A reason to choose D over Go
cym13 via Digitalmars-d
digitalmars-d at puremagic.com
Sun Mar 29 06:05:32 PDT 2015
On Friday, 27 March 2015 at 14:21:18 UTC, Shammah Chancellor
wrote:
>
> D is a superset of go's functionality aside from the structural
> typing (which in my opinion is a huge fail for a variety of
> reasons you will see if you try to use it for anything
> extensive). If you don't want to learn about templates and
> metaprogramming, then don't. I fail to understand why having
> extra features is a deterrant?
>
> -Shammah
That's what I thought for a long time, and I still think that it
is a valid approach, but it should be noted that more features
makes reading and understanding other's code more difficult.
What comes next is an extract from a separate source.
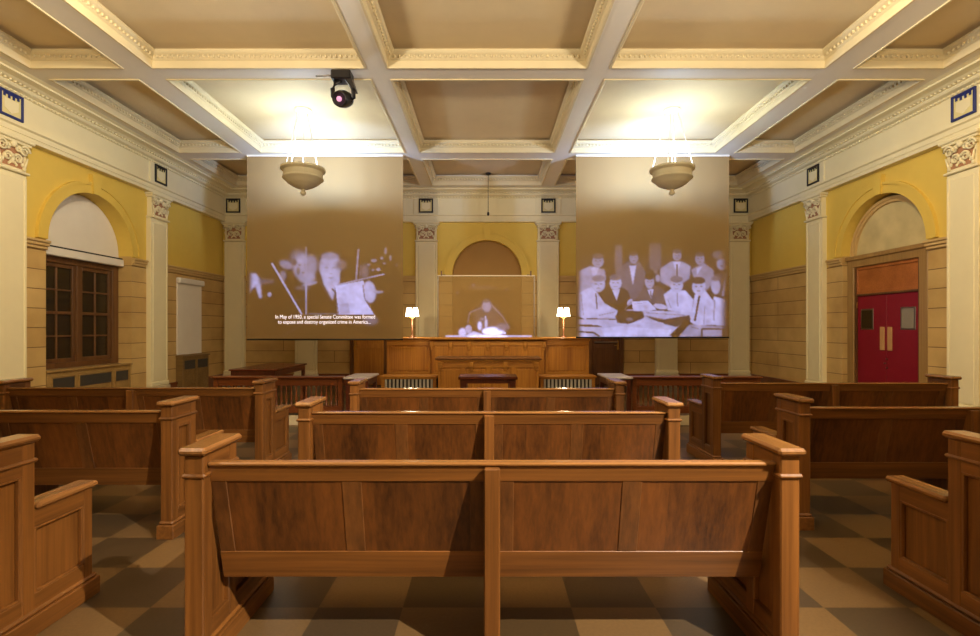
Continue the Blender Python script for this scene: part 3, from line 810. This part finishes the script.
# bench lamps
def lamp(x, lab):
    e = tag(empty('bench_lamp', (x, 11.55, 1.305)), lab, 'lamp', 'twin lamps on the judges bench')
    mb = MB(); mb.lathe([(0, 0), (.09, 0), (.09, .015), (.03, .03), (.012, .05), (.012, .45), (0, .45)], M['rx'], n=16); mb.build('stand', e)
    mb = MB(); mb.tube([(-.08, 0, .50), (-.04, 0, .455), (0, 0, .44), (.04, 0, .455), (.08, 0, .50)], .008, M['brass']); mb.build('arm', e)
    for s in (-1, 1):
        mb = MB(); mb.lathe([(.082, .0), (.05, .20), (.045, .20), (.077, .0)], M['shade'], (s * .072, 0, .48), 16); mb.build('lamp_shade', e)
    ld = bpy.data.lights.new('bench_lamp_bulb', 'POINT'); ld.energy = 9; ld.color = (1, .78, .5); ld.shadow_soft_size = .05
    o = bpy.data.objects.new('bench_lamp_bulb', ld); COL.objects.link(o); o.location = (x, 11.42, 1.80)
lamp(-1.71, 'small glowing twin shade lamp on the bench left of the centre screen')
lamp(1.75, 'small glowing twin shade lamp on the bench right of the centre screen')

# ------------------------------------------------------------------ pendants
PY = 8.9
def pendant(x):
    e = empty('pendant_lamp', (x, PY, ZP))
    c = MB(); c.lathe([(0, 0), (.14, 0), (.14, -.025), (.10, -.04), (0, -.045)], M['chain'], n=24); c.build('canopy', e)
    zr = 4.33 - ZP
    prof = [(r_ * .93, z_) for r_, z_ in [(0, -.48), (.02, -.475), (.05, -.45), (.055, -.42), (.03, -.39), (.045, -.37), (.10, -.355), (.19, -.32), (.27, -.275), (.33, -.22), (.36, -.20), (.375, -.185), (.37, -.165), (.355, -.155), (.355, -.065), (.385, -.05), (.41, -.035), (.41, .0), (.385, .005), (.35, -.03), (.34, -.12), (.2, -.25), (0, -.29)]]
    b = MB(); b.lathe(prof, M['bowl'], (0, 0, zr), 56, False); b.build('bowl', e)
    for k in range(4):
        a = PI / 4 + k * PI / 2 + .25
        t = MB(); t.tube([(.09 * math.cos(a), .09 * math.sin(a), -.03), (.35 * math.cos(a), .35 * math.sin(a), zr)], .007, M['chain'], 6)
        t.build('chain', e)
    cc = MB(); cc.tube([(0, 0, -.03), (0, 0, zr - .22)], .006, M['chain'], 6); cc.build('cord', e)
    ld = bpy.data.lights.new('pendant_bulb_and_fill', 'POINT'); ld.energy = 42; ld.color = (.60, .77, 1.0); ld.shadow_soft_size = .12
    o = bpy.data.objects.new('pendant_bulb_and_fill', ld); COL.objects.link(o); o.location = (x, PY, 4.37)
    screen_fill = bpy.data.lights.new('pendant_bulb_and_fill', 'SPOT'); screen_fill.energy = 215; screen_fill.color = (.34, .52, 1.0); screen_fill.spot_size = math.radians(150); screen_fill.spot_blend = 1; screen_fill.shadow_soft_size = .07  # extra spot added in the bowl to brighten the screen
    screen_fill_ob = bpy.data.objects.new('pendant_bulb_and_fill', screen_fill); COL.objects.link(screen_fill_ob); screen_fill_ob.location = (x, PY, 4.38)
    screen_fill_ob.rotation_euler = Vector((0, 1, .05)).to_track_quat('-Z', 'Y').to_euler()
    return e
p1 = tag(pendant(-3.24), 'tan bowl pendant lamp hanging on white chains before the left screen', 'pendant lamp', 'bowl pendant lamps')
p2 = tag(pendant(3.26), 'tan bowl pendant lamp hanging on white chains before the right screen', 'pendant lamp', 'bowl pendant lamps')

# ------------------------------------------------------------------ moving head stage light
ml = tag(empty('stage_light', (-2.01, 7.02, ZS)), 'black moving head stage light hanging from the ceiling beam', 'light')
mb = MB(); mb.box(-.14, .13, -.09, .12, -.17, -.04, M['black'], .015); mb.box(-.05, .05, -.03, .05, -.05, 0, M['black'])
mb.prism([(.09, -.04), (.15, -.17), (.19, -.30), (.15, -.30), (.05, -.17)], 1, -.07, .10, M['black']); mb.build('base', ml)
mb = MB()
ring = [(.02 + .15 * math.cos(a), 0, -.30 + .14 * math.sin(a)) for a in [PI * .5 + i * PI / 14 for i in range(15)]]
mb.tube([(-.02, 0, -.16)] + [(-.10, 0, -.20), (-.135, 0, -.28), (-.13, 0, -.38), (-.08, 0, -.44)], .032, M['black'], 8)
mb.tube([(.10, 0, -.18), (.15, 0, -.28), (.155, 0, -.40), (.12, 0, -.46)], .03, M['black'], 8); mb.build('yoke', ml)
mb = MB()
R = Matrix.Translation((.03, 0, -.43)) @ Matrix.Rotation(math.radians(62), 4, 'X') @ Matrix.Rotation(math.radians(0), 4, 'Z')
h_ = MB(); h_.lathe([(0, -.15), (.07, -.15), (.10, -.10), (.115, 0), (.11, .10), (.10, .15), (.09, .15), (.08, .12), (0, .12)], M['black'], n=20)
RR = Matrix.Translation((.02, -.0, -.42)) @ Matrix.Rotation(math.radians(28), 4, 'Y') @ Matrix.Rotation(math.radians(115), 4, 'X')
H = h_.build('head', ml, RR)
l_ = MB(); l_.lathe([(0, .155), (.035, .152), (.035, .13)], M['lens'], n=14); l_.build('lens', H, RR)
mb = MB(); mb.tube([(-.14, 0, -.10), (-.20, 0, -.09), (-.25, 0, -.10), (-.37, 0, -.10)], .012, M['steel'], 6); mb.build('power_cable', ml)

# hanging microphone with ceiling rose
mc = tag(empty('hanging_microphone', (0.03, 12.55, ZP)), 'thin black microphone hanging from the ceiling before the central niche', 'microphone')
mb = MB(); mb.lathe([(0, 0), (.07, 0), (.06, -.04), (0, -.05)], M['black'], n=14); mb.build('canopy', mc)
mb = MB(); mb.tube([(0, 0, -.04), (0, 0, -.97)], .008, M['black'], 6); mb.build('rod', mc)
mb = MB(); mb.lathe([(0, -1.06), (.025, -1.05), (.03, -1.01), (.02, -.97), (0, -.96)], M['black'], n=10); mb.build('head', mc)
CANVAS = rgb(170, 140, 92)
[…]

1/ if you don't know templates, then reading a code making use of
it needs a long time to identify the construct, read about it,
understand it and then apply this new knowledge to the original
piece of code. The identification part is important, how often
when learning a language did you found a weird syntax that you
just could'nt identify because it was generic enough not to get
any useful results in a web search?
2/ more paradigms allow people to write different solutions for a
same problem. Of course, that's the whole point of accepting
different paradigms, but it makes it difficult to have a
uniformed programming style. If you take a language that emphasis
having one good, elegant, performant way to do things (like
python) then the code I write will be very similar to the code
you would have written. Of course there are divergences but there
is one style that is said to be good and sticking to it means
that nobody will have problem understanding what I'm writting.
A language that famously took the other path and decided that it
should allow programmers to solve the same problem in as many
ways as possible is perl. And if perl is often praised for its
expressiveness, it is disturbing to see that even perlers are
often having a hard time deciphering other's code.